As some MLB fans might know, the pitch clock is being tested out this year in Spring Training. Last Saturday, I re-watched one of the first games of Spring Training, a matchup between the Dodgers and White Sox in Phoenix. In all my years of following baseball, it was the first time seeing a clock used to dictate the amount of time between pitches. Or, at least I thought it was, until I did some research and discovered that it’d been used in college baseball for seven years in bases-empty situations. I’ve watched my fair share of college baseball over that time, and I never once noticed that there was a pitch clock. I found I didn’t really notice it while watching an MLB game either, and even though the game time of that matchup was 3 hours 15 minutes, I certainly felt like there was less time between pitches than normal. And that, I suppose, is Manfred’s goal should he eventually implement the rule.

But is it a good idea?

When I was first faced with this question, I was disgusted by the concept of a pitch clock. My rationale was that what separated baseball from most sports was its lack of a clock, and putting a big clock in plain sight of the viewer would ruin what made baseball unique.

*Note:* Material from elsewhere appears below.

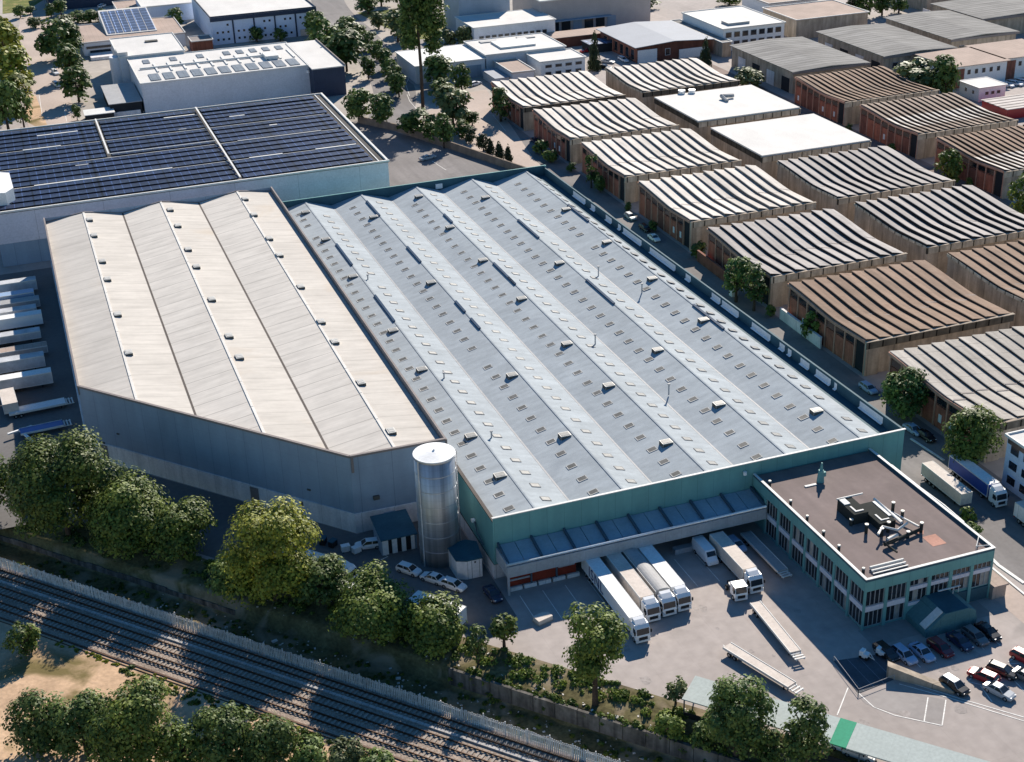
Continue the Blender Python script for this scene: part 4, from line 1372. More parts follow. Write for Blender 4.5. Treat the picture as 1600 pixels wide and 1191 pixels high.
# ------------------------------------------------------------------ generic buildings
def hall(name, label, cat, x0, x1, y0, y1, h, wallm, roofm, group=None, trim=M_cap, gable=None, parapet=0.25, eave=0.35):
    t = thing(name, label, cat, ((x0 + x1) / 2, (y0 + y1) / 2, 0), 0, group)
    MB().box(x0, x1, y0, y1, 0, h - .04).part('wall', wallm, t)
    if gable is None:
        MB().box(x0 - eave, x1 + eave, y0 - eave, y1 + eave, h, h + .18).part('roof', roofm, t)
        if parapet:
            mb = MB()
            for a, b in [((x0 - eave, y0 - eave + .1), (x1 + eave, y0 - eave + .1)), ((x0 - eave, y1 + eave - .1), (x1 + eave, y1 + eave - .1))]:
                mb.bar(a, b, .24, h + .18, h + .18 + parapet)
            for a, b in [((x0 - eave + .1, y0 - eave + .24), (x0 - eave + .1, y1 + eave - .24)), ((x1 + eave - .1, y0 - eave + .24), (x1 + eave - .1, y1 + eave - .24))]:
                mb.bar(a, b, .24, h + .18, h + .18 + parapet)
            mb.part('parapet', trim, t)
    else:
        ym = (y0 + y1) / 2
        xm = (x0 + x1) / 2
        e = eave
        if gable[0] == 'x':       # ridge runs along x
            for (ya, yb, za, zb) in [(y0 - e, ym, h, h + gable[1]), (ym, y1 + e, h + gable[1], h)]:
                mb = MB()
                mb.raw([(x0 - e, ya, za), (x1 + e, ya, za), (x1 + e, yb, zb), (x0 - e, yb, zb), (x0 - e, ya, za - .2), (x1 + e, ya, za - .2), (x1 + e, yb, zb - .2), (x0 - e, yb, zb - .2)],
                       [(0, 1, 2, 3), (4, 7, 6, 5), (0, 4, 5, 1), (1, 5, 6, 2), (2, 6, 7, 3), (3, 7, 4, 0)])
                mb.part('roof', roofm, t)
            mb = MB()
            for x in (x0 + .02, x1 - .02):
                mb.face([(x, y0, h - .05), (x, y1, h - .05), (x, ym, h + gable[1] - .15)])
            mb.part('gable_wall', wallm, t)
        else:
            for (xa, xb_, za, zb) in [(x0 - e, xm, h, h + gable[1]), (xm, x1 + e, h + gable[1], h)]:
                mb = MB()
                mb.raw([(xa, y0 - e, za), (xb_, y0 - e, zb), (xb_, y1 + e, zb), (xa, y1 + e, za), (xa, y0 - e, za - .2), (xb_, y0 - e, zb - .2), (xb_, y1 + e, zb - .2), (xa, y1 + e, za - .2)],
                       [(0, 1, 2, 3), (4, 7, 6, 5), (0, 4, 5, 1), (1, 5, 6, 2), (2, 6, 7, 3), (3, 7, 4, 0)])
                mb.part('roof', roofm, t)
            mb = MB()
            for y in (y0 + .02, y1 - .02):
                mb.face([(x0, y, h - .05), (x1, y, h - .05), (xm, y, h + gable[1] - .15)])
            mb.part('gable_wall', wallm, t)
    return t


def win(parent, side, fixed, a0, a1, z0, z1, framem=M_frame, name='window'):
    if side == 's':
        f = MB().box(a0, a1, fixed - .08, fixed, z0, z1).part(name, framem, parent)
        MB().box(a0 + .12, a1 - .12, fixed - .12, fixed - .08, z0 + .12, z1 - .12).part('pane', M_glass, f)
    else:
        f = MB().box(fixed - .08, fixed, a0, a1, z0, z1).part(name, framem, parent)
        MB().box(fixed - .12, fixed - .08, a0 + .12, a1 - .12, z0 + .12, z1 - .12).part('pane', M_glass, f)


# building with the big dark solar roof
SB = thing('warehouse', 'white warehouse whose whole roof is covered in dark blue solar panels', 'warehouse', (36, 343, 0))
sx0, sx1, sy0, sy1, sh = -8.5, 79.5, 310.5, 378.5, 12.0
mb = MB()
mb.box(sx0, sx1, sy0, sy1, 5.2, sh)
mb.part('wall', mat('pale_steel_cladding', (0.66, 0.63, 0.68), 0.6, var=.08, lines=((X_, 14.5, .12, .7), (Z_, 3.2, .06, .9))), SB)
MB().box(sx0 + .1, sx1 - .1, sy0 + .1, sy1 - .1, 0, 5.2).part('base_wall', M_blueclad, SB)
MB().box(sx0 - .2, sx1 + .2, sy0 - .2, sy1 + .2, sh, sh + .15).part('roof', M_pvroof, SB)
mb = MB()
mb.bar((sx0 - .3, sy0 - .1), (sx1 + .3, sy0 - .1), .45, sh + .15, sh + .55)
mb.part('front_parapet', M_cap, SB)
MB().bar((sx0 - .3, sy1 + .1), (sx1 + .3, sy1 + .1), .35, sh + .15, sh + .45).part('back_parapet', M_cap, SB)
mb = MB()
mb.bar((sx1 - .1, sy0 + .2), (sx1 - .1, sy1 - .2), .5, sh + .15, sh + .6)
mb.bar((sx1 - 2.0, sy0 + .6), (sx1 - 2.0, sy1 - .6), .25, sh + .15, sh + .35)
mb.part('side_parapet', M_cap, SB)
secs = [(sx0 + 1.5, 18.5), (20.0, 44.5), (46.0, sx1 - 3.0)]
nr = 17
rp = (sy1 - sy0 - 2.5) / nr
rng = random.Random(31)
for si, (xa, xb_) in enumerate(secs):
    for k in range(nr):
        ya = sy0 + 1.4 + k * rp
        yb_ = ya + rp * (0.88 if k % 4 != 3 else 0.72)
        if si == 0 and k < 8:
            xb2 = 45.0
        elif si == 1 and k < 8:
            continue
        else:
            xb2 = xb_
        z0, z1_ = sh + .55, sh + .34
        mb = MB()
        mb.raw([(xa, ya, z0), (xb2, ya, z0), (xb2, yb_, z1_), (xa, yb_, z1_), (xa, ya, z0 - .1), (xb2, ya, z0 - .1), (xb2, yb_, z1_ - .1), (xa, yb_, z1_ - .1)],
               [(0, 1, 2, 3), (4, 7, 6, 5), (0, 4, 5, 1), (1, 5, 6, 2), (2, 6, 7, 3), (3, 7, 4, 0)])
        mb.part('solar_array', M_pv, SB)
mb = MB()
mb.box(44.95, 45.35, sy0 + 1, sy1 - 1, sh + .78, sh + .95)
mb.box(19.0, 19.4, sy0 + 33, sy1 - 1, sh + .78, sh + .95)
mb.box(19.4, 44.9, sy0 + 33, sy0 + 33.25, sh + .7, sh + .84)
for k in (3, 7, 11):
    mb.box(sx0 + 1, sx1 - 4, sy0 + 1.4 + k * rp + rp * .86, sy0 + 1.4 + k * rp + rp * .92, sh + .2, sh + .28)
mb.part('cable_tray', M_cap, SB)
for (k, xa, xb_) in [(3.85, 1, 32), (3.85, 50, 58), (3.85, 66, 76), (7.85, 50, 71), (11.85, 0, 9), (6.9, 11, 14), (14.9, 4, 14), (13.9, 52, 56), (15.6, 36, 44), (12.2, 38, 40), (10.6, 60, 62)]:
    y = sy0 + 1.4 + k * rp
    MB().box(xa, xb_, y - .35, y + .25, sh + .2, sh + .5).part('roof_walkway', M_grey if k < 9 and k > 4 else M_cap, SB)
MB().prism([(-8.0, 316), (-5.2, 315), (-3.4, 318), (-3.8, 330), (-8.0, 333)], sh + .2, sh + 3.2).part('stair_head', M_white, SB)

# white building with solar panels behind it
t = hall('warehouse', 'long white warehouse with grey solar panels and a dark navy end wall', 'warehouse', 36.3, 86.6, 427.5, 462, 8.6, M_whitewall, M_whiteroof)
for k in range(11):
    x = 39.5 + k * 4.2
    MB().box(x, x + 3.0, 429.5, 438.0, 8.8, 9.0).part('solar_array', M_pv2, t)
    if k % 2 == 0 or k > 5:
        MB().box(x + .6, x + 2.6, 453.0, 458, 8.8, 9.0).part('solar_array', M_pv2, t)
    MB().box(x + 3.1, x + 3.7, 440.0, 451.5, 8.85, 9.1).part('roof_duct', M_cap, t)
MB().box(38, 80, 445.4, 445.9, 8.9, 9.4).part('pipe_run', M_cap, t)
MB().box(76, 80, 440, 446, 8.9, 10.0).part('roof_plant', M_cap, t)
MB().box(86.6, 96.4, 421.5, 460, 0, 8.7).part('navy_wing', M_navywall, t)
MB().box(86.3, 96.7, 421.2, 460.3, 8.7, 9.0).part('wing_roof', M_whiteroof, t)
MB().bar((96.5, 421.3), (96.5, 460.2), .3, 9.0, 9.5).part('wing_parapet', M_trim, t)
MB().cyl((86.2, 426.9), .45, 6.6, 7.5, 10).part('wall_lamp', M_white, t)
t = hall('warehouse', 'tall smooth white block with a stair head, left of the grey solar panels', 'warehouse', 33.8, 54.0, 462.6, 491, 9.4, M_whitewall, M_whiteroof)
MB().box(33.4, 36.5, 463, 470, 9.6, 10.9).part('stair_head', M_whiteroof, t)
MB().cyl((33.0, 466), 2.2, 0, 9.2, 20).part('round_stair', M_whitewall, t)
MB().box(44, 48, 480, 482, 9.6, 10.0).part('roof_hatch', M_ventdark, t)
t = hall('canopy_shed', 'low grey canopy roof with dark bays beside the white warehouse', 'canopy', 26.5, 35.6, 428, 452, 3.6, M_dockdark, M_grey, parapet=0)
MB().box(26.2, 35.0, 427.5, 428, 0.0, 1.2).part('kerb_wall', M_plinth, t)
t = hall('low_shed', 'low dark lean-to with a pale edge behind the solar roof', 'shed', 19, 27, 424, 430, 2.2, M_dockdark, M_cap, parapet=0)

# small pavilion with blue solar panels
t = hall('pavilion', 'low pavilion with blue solar panels on a tilted roof', 'pavilion', 26.0, 61.0, 514, 545, 4.4, M_whitewall, M_tanroof)
mb = MB()
mb.raw([(35.0, 522, 4.9), (52.5, 522, 4.9), (52.5, 551, 8.2), (35.0, 551, 8.2), (35.0, 522, 4.5), (52.5, 522, 4.5), (52.5, 551, 4.5), (35, 551, 4.5)], [(0, 1, 2, 3), (0, 3, 7, 4), (1, 5, 6, 2), (0, 4, 5, 1), (2, 6, 7, 3)])
mb.part('tilted_roof', M_whiteroof, t)
for k in range(6):
    mb = MB()
    xa = 35.6 + k * 2.8
    mb.raw([(xa, 523, 5.12), (xa + 2.5, 523, 5.12), (xa + 2.5, 549, 8.1), (xa, 549, 8.1), (xa, 523, 5.0), (xa + 2.5, 523, 5.0), (xa + 2.5, 549, 8.0), (xa, 549, 8.0)],
           [(0, 1, 2, 3), (0, 4, 5, 1), (1, 5, 6, 2), (3, 7, 4, 0)])
    mb.part('solar_array', M_pv3, t)
MB().box(28, 35, 513.7, 514, 1.0, 1.8).box(27, 37, 513.7, 514, 2.4, 3.2).part('window_band', M_glass, t)
for (z) in (.0,):
    MB().box(27.5, 38, 506, 513.5, 0, 1.0).part('ramp', M_plinth, t)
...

Well, the clock being in plain view just didn’t happen. In fact, when I watched the Spring Training game it only popped into my view one or two times an inning at most. I was genuinely surprised when I was watching the game and it took me awhile to remember that I was supposed to be looking for and noticing the clock in the first place. So I don’t believe that the pitch clock will have much of an affect on my personal viewing experience of the game.

However, there’s still the question of whether it’s right to add a clock to a sport that hasn’t had one since Doubleday picked up a bat and invented baseball.

I’m still split on that issue, but I see it like this: even if MLB adds a pitch clock, it will still be vastly different in terms of time structure from every other major US sport that uses a clock. In football, basketball, hockey and soccer, that big clock on your screen is used for the purpose of telling you how much time is left in the game. In baseball, you won’t see that type of time constraint. Rather, we’ll have more of a timer, meant solely for the pitcher to know how long he has left to throw the ball. I’m not sure yet how I feel about putting that in the majors, but I’m confident that if it’s implemented, it won’t compromise the integrity of the game, nor will it make baseball any less special in my mind.

I still think that adding a pitch clock under the assumption that it will fix MLB’s “pace-of-play problem” is somewhat misguided. But at the end of the day, baseball is baseball. I was strongly opposed to the pitch clock because I thought that having that clock on the field would destroy a big part of baseball’s identity. Having watched a real game with this rule used, however, I now know that what makes baseball special to me won’t be threatened by it whatsoever. And if I turn on the TV in a few years and see the White Sox play using that pitch clock, I still won’t switch channels.